Right now, I sit here writing all this during another bad bout of insomnia. It’s around 4:00 am; I find it to be like a deserted temporal shore that my mind has somehow become washed up and stranded on, and left to just wander about to find some way to subsist. Sleep ain’t happening. There is no TV to watch, and even if there was, right now I can only tolerate silence, so music is out too. I can’t be troubled trying to process the words in a book or webpage written by someone else now. It’s like I have some sort of terrible mental itchiness, and writing was only way I could find to scratch at it.

I’ve been going back and forth from work in the past eight days on autopilot, not being really conscious of what I do here when I do stay at home, except to try to sleep, but it doesn’t seem to happen easily, even with the good fortune swapping a nightshift over to something more conducive to preserving my sanity. By the looks of things, I’ve been neglecting stuff around here. It’s like I’ve had to backtrack myself forensically to see what I’ve been doing for the past few days. My dishwasher contents show that only meal eaten here is breakfast, plus a couple of early lunches. There are lots of freezer containers from frozen leftovers. Those, plus the garbage contents, tell me that I’ve been depriving myself of anything fresh. There is an unnerving absence of things in the laundry hamper, which means I’ve been over-wearing some clothes, and since there are less sweaty gym clothes than there should normally be, I’ve been also neglecting gym time. I’m relying on more showers instead (judging by the state of bathroom, and amount of used towels) to feel awake and refreshed during my days. I also notice the strewn receipt slips and piles of neglected statements all over my desk, that’s enough to tell me that I’m in a bit of a depressive slump if I’m doing this much procrastinating in my home life. I don’t know what else to call it.
I think most of the issue is that I just feel spent. Along with coming through the doldrums of winter, I made a realization that between the two positions; with this present go around, that I’ll be working a sixteen day stretch before my next scheduled day off. I had coffee with a friend earlier in the day and realized, through our discussion, that I haven’t been on a real getaway vacation since 2006. I used to travel more frequently, but then I became perhaps too responsible for other things. Despite living alone, it seems like there’s very little ‘me’ time left to have. When I have time off, it seems like the last thing I want to wire into is yet more issues dealing with other people; so I tend to opt not to be social, no matter how cordial people are about things, so that attitude pretty much makes me veer away from making new friendships beyond work, or tuning into any other kind of special ‘love vibe’. It’s the only explanation I can give as to why I’m probably still single.
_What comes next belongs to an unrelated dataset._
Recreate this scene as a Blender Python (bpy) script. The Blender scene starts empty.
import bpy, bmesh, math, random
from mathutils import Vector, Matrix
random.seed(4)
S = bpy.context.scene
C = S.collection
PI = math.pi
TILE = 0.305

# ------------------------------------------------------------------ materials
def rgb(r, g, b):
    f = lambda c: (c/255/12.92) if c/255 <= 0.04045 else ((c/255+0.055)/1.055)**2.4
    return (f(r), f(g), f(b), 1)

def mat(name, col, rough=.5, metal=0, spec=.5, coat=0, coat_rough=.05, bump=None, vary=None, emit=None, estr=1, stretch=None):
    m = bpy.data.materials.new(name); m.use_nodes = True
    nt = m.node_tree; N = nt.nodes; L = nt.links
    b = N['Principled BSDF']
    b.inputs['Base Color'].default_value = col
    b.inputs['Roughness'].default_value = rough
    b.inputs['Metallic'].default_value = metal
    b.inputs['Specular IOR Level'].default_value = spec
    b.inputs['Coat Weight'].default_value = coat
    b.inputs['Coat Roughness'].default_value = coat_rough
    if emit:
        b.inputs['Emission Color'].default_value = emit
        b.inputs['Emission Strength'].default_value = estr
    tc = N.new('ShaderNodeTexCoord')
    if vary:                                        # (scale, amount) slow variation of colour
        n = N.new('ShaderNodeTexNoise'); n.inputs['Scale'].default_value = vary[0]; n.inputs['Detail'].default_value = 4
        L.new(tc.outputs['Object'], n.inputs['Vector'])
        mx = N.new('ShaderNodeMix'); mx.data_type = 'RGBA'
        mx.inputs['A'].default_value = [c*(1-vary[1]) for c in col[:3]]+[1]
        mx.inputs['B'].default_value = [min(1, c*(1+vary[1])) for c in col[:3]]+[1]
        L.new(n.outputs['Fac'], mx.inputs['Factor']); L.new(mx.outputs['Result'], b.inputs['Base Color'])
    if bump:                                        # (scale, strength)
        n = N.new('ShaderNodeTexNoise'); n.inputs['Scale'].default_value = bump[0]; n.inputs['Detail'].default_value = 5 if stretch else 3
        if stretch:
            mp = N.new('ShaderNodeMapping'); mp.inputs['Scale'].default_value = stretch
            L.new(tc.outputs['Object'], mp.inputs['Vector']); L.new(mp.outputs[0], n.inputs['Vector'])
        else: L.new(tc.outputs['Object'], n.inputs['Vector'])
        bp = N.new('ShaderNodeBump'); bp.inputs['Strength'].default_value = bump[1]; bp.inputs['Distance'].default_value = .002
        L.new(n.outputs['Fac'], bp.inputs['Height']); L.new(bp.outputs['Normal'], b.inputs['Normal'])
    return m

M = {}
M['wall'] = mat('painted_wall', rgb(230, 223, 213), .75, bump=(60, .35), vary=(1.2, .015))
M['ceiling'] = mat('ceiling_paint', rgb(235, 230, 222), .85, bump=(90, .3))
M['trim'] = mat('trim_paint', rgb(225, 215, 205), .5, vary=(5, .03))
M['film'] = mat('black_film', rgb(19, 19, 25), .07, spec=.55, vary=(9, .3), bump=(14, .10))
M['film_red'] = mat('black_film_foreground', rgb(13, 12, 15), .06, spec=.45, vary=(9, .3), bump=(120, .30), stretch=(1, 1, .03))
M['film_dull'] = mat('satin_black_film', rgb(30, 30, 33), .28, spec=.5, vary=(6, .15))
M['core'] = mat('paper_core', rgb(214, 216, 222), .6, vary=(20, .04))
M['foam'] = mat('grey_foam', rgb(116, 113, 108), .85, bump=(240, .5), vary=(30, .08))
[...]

I haven’t been feeling focused, and lately I just don’t feel recharged enough, from day after day, to do anything effective at work anymore. It seems like I genuinely need holiday time, or time away, I just don’t know how, or where.

We’re past that hump of the Vernal Equinox, so we officially enter the phase of the year when there is more daylight time than darkness. More daylight means more time and energy during the day to feel obligated to work on stuff, personal stuff. Because if I don’t in this next while, I really won’t feel like I’d have anything left in me if something else charges into my life that would be really critical that I’d have to tackle.
I’ll start out with an intensive trip to the gym, and see what momentum gathers from there onward. That is, if I ever get enough sleep.